• Exercise: Report all lines holding "picture".

(Dataset entries)

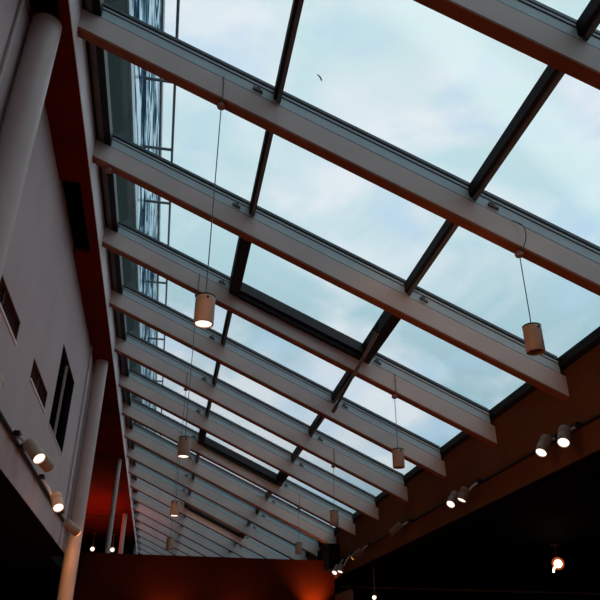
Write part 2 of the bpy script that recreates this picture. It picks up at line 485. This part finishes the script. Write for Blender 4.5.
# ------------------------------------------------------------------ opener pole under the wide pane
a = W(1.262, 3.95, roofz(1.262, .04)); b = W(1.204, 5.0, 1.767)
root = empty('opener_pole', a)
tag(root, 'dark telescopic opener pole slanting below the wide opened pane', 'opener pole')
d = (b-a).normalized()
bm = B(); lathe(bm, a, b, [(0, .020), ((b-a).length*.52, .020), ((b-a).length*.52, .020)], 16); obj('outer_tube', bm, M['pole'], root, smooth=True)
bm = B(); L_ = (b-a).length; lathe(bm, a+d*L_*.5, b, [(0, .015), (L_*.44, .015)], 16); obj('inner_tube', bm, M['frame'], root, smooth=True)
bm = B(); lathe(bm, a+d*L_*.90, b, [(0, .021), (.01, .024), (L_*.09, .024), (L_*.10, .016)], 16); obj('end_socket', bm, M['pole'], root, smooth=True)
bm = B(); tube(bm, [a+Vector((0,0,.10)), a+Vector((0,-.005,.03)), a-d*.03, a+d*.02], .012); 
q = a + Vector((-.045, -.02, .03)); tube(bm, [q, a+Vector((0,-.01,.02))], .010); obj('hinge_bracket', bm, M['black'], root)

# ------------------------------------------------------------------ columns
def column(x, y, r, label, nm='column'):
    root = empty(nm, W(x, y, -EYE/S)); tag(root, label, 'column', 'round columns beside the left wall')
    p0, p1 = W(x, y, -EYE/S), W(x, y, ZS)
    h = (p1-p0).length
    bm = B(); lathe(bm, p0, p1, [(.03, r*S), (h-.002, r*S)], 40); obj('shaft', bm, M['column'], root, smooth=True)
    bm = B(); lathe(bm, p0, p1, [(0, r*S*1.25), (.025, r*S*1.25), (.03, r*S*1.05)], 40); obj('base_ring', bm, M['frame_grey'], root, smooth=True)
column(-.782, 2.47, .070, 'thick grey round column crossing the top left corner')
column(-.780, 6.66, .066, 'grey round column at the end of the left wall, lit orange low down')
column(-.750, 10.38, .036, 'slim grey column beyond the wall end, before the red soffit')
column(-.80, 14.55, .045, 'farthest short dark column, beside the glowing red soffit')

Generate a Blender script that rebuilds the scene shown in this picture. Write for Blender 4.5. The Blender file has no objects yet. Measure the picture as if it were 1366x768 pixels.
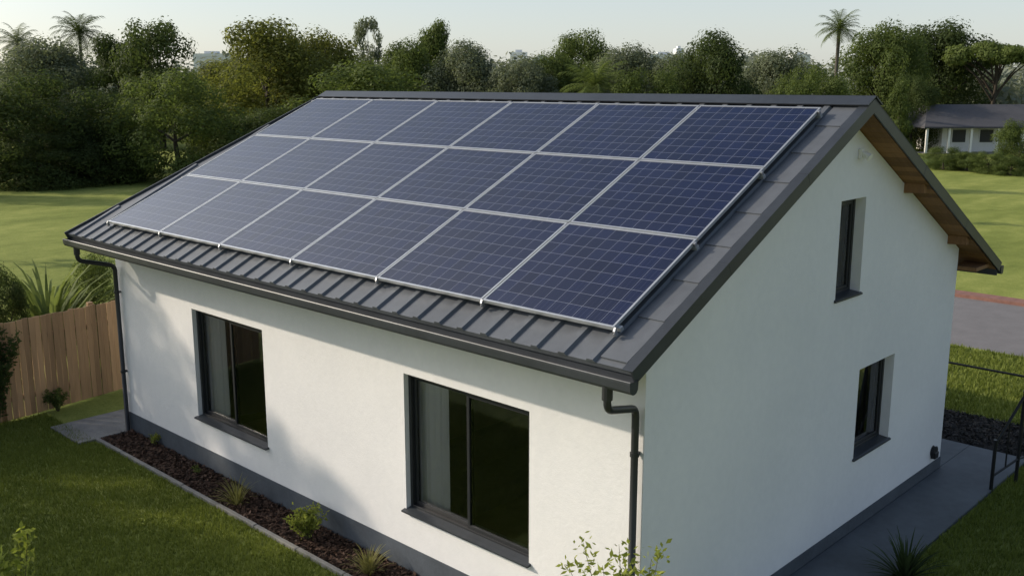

• Answer for this exercise:
Write part 2 of the bpy script that recreates this picture. It picks up at line 485. This part finishes the script. Write for Blender 4.5.
Generate a Blender script that rebuilds the scene shown in this picture. Write for Blender 4.5. The Blender file has no objects yet. Measure the picture as if it were 1366x768 pixels.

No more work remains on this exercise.